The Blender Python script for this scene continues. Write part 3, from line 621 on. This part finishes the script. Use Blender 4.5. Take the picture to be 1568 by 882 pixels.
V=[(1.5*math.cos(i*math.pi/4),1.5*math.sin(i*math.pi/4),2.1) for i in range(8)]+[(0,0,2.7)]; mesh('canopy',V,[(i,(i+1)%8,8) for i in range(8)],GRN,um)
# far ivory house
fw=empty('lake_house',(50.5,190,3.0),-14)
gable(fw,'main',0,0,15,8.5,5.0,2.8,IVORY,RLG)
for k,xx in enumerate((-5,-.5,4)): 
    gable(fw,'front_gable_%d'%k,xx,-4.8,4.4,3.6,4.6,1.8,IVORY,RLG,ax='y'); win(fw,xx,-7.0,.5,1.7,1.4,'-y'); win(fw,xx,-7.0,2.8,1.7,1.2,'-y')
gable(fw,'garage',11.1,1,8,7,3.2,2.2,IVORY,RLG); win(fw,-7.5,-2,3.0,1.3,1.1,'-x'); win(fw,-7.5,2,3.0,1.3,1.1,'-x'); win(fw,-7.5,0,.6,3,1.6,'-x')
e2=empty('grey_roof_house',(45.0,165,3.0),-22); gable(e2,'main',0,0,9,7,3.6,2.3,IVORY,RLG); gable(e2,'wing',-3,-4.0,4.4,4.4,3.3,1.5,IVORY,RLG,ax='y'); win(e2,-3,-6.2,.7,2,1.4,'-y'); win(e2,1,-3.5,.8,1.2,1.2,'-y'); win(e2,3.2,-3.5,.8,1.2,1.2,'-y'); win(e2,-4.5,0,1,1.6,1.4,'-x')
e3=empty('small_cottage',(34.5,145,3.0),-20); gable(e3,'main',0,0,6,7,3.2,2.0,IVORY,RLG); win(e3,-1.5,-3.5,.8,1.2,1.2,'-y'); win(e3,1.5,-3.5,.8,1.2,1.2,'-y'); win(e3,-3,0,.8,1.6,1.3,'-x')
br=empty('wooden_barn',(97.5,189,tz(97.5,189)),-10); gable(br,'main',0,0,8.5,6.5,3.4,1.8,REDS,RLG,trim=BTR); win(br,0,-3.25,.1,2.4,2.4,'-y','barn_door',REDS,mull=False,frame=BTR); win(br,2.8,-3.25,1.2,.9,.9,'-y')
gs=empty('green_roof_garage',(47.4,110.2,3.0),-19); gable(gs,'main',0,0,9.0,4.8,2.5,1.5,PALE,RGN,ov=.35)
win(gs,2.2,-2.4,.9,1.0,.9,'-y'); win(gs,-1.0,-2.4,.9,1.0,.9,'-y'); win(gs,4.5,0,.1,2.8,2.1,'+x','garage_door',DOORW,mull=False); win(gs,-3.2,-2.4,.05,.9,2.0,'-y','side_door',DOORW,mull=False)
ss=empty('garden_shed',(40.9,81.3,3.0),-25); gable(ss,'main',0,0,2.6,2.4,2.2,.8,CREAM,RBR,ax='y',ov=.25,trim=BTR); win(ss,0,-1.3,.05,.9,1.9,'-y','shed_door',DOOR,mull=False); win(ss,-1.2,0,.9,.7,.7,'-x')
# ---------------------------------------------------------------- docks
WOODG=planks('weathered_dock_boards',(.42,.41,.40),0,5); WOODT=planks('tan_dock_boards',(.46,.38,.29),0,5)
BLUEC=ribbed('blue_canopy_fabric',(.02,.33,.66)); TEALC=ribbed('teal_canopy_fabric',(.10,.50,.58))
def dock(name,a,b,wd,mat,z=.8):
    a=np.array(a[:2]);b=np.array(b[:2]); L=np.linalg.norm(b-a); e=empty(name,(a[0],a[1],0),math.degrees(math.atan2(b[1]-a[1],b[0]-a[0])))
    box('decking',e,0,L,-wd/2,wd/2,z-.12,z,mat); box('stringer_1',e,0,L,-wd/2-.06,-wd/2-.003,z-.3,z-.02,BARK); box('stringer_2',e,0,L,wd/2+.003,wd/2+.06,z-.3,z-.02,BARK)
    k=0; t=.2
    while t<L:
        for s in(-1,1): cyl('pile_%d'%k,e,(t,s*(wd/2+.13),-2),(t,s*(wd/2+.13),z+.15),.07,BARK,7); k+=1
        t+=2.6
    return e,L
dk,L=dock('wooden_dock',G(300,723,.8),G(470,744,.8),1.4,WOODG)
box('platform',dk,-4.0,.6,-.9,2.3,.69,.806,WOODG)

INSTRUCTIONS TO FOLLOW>
Print all of the data exactly as it was given.

EXERCISE RESULT>
The Blender Python script for this scene continues. Write part 3, from line 621 on. This part finishes the script. Use Blender 4.5. Take the picture to be 1568 by 882 pixels.
V=[(1.5*math.cos(i*math.pi/4),1.5*math.sin(i*math.pi/4),2.1) for i in range(8)]+[(0,0,2.7)]; mesh('canopy',V,[(i,(i+1)%8,8) for i in range(8)],GRN,um)
# far ivory house
fw=empty('lake_house',(50.5,190,3.0),-14)
gable(fw,'main',0,0,15,8.5,5.0,2.8,IVORY,RLG)
for k,xx in enumerate((-5,-.5,4)): 
    gable(fw,'front_gable_%d'%k,xx,-4.8,4.4,3.6,4.6,1.8,IVORY,RLG,ax='y'); win(fw,xx,-7.0,.5,1.7,1.4,'-y'); win(fw,xx,-7.0,2.8,1.7,1.2,'-y')
gable(fw,'garage',11.1,1,8,7,3.2,2.2,IVORY,RLG); win(fw,-7.5,-2,3.0,1.3,1.1,'-x'); win(fw,-7.5,2,3.0,1.3,1.1,'-x'); win(fw,-7.5,0,.6,3,1.6,'-x')
e2=empty('grey_roof_house',(45.0,165,3.0),-22); gable(e2,'main',0,0,9,7,3.6,2.3,IVORY,RLG); gable(e2,'wing',-3,-4.0,4.4,4.4,3.3,1.5,IVORY,RLG,ax='y'); win(e2,-3,-6.2,.7,2,1.4,'-y'); win(e2,1,-3.5,.8,1.2,1.2,'-y'); win(e2,3.2,-3.5,.8,1.2,1.2,'-y'); win(e2,-4.5,0,1,1.6,1.4,'-x')
e3=empty('small_cottage',(34.5,145,3.0),-20); gable(e3,'main',0,0,6,7,3.2,2.0,IVORY,RLG); win(e3,-1.5,-3.5,.8,1.2,1.2,'-y'); win(e3,1.5,-3.5,.8,1.2,1.2,'-y'); win(e3,-3,0,.8,1.6,1.3,'-x')
br=empty('wooden_barn',(97.5,189,tz(97.5,189)),-10); gable(br,'main',0,0,8.5,6.5,3.4,1.8,REDS,RLG,trim=BTR); win(br,0,-3.25,.1,2.4,2.4,'-y','barn_door',REDS,mull=False,frame=BTR); win(br,2.8,-3.25,1.2,.9,.9,'-y')
gs=empty('green_roof_garage',(47.4,110.2,3.0),-19); gable(gs,'main',0,0,9.0,4.8,2.5,1.5,PALE,RGN,ov=.35)
win(gs,2.2,-2.4,.9,1.0,.9,'-y'); win(gs,-1.0,-2.4,.9,1.0,.9,'-y'); win(gs,4.5,0,.1,2.8,2.1,'+x','garage_door',DOORW,mull=False); win(gs,-3.2,-2.4,.05,.9,2.0,'-y','side_door',DOORW,mull=False)
ss=empty('garden_shed',(40.9,81.3,3.0),-25); gable(ss,'main',0,0,2.6,2.4,2.2,.8,CREAM,RBR,ax='y',ov=.25,trim=BTR); win(ss,0,-1.3,.05,.9,1.9,'-y','shed_door',DOOR,mull=False); win(ss,-1.2,0,.9,.7,.7,'-x')
# ---------------------------------------------------------------- docks
WOODG=planks('weathered_dock_boards',(.42,.41,.40),0,5); WOODT=planks('tan_dock_boards',(.46,.38,.29),0,5)
BLUEC=ribbed('blue_canopy_fabric',(.02,.33,.66)); TEALC=ribbed('teal_canopy_fabric',(.10,.50,.58))
def dock(name,a,b,wd,mat,z=.8):
    a=np.array(a[:2]);b=np.array(b[:2]); L=np.linalg.norm(b-a); e=empty(name,(a[0],a[1],0),math.degrees(math.atan2(b[1]-a[1],b[0]-a[0])))
    box('decking',e,0,L,-wd/2,wd/2,z-.12,z,mat); box('stringer_1',e,0,L,-wd/2-.06,-wd/2-.003,z-.3,z-.02,BARK); box('stringer_2',e,0,L,wd/2+.003,wd/2+.06,z-.3,z-.02,BARK)
    k=0; t=.2
    while t<L:
        for s in(-1,1): cyl('pile_%d'%k,e,(t,s*(wd/2+.13),-2),(t,s*(wd/2+.13),z+.15),.07,BARK,7); k+=1
        t+=2.6
    return e,L
dk,L=dock('wooden_dock',G(300,723,.8),G(470,744,.8),1.4,WOODG)
box('platform',dk,-4.0,.6,-.9,2.3,.69,.806,WOODG)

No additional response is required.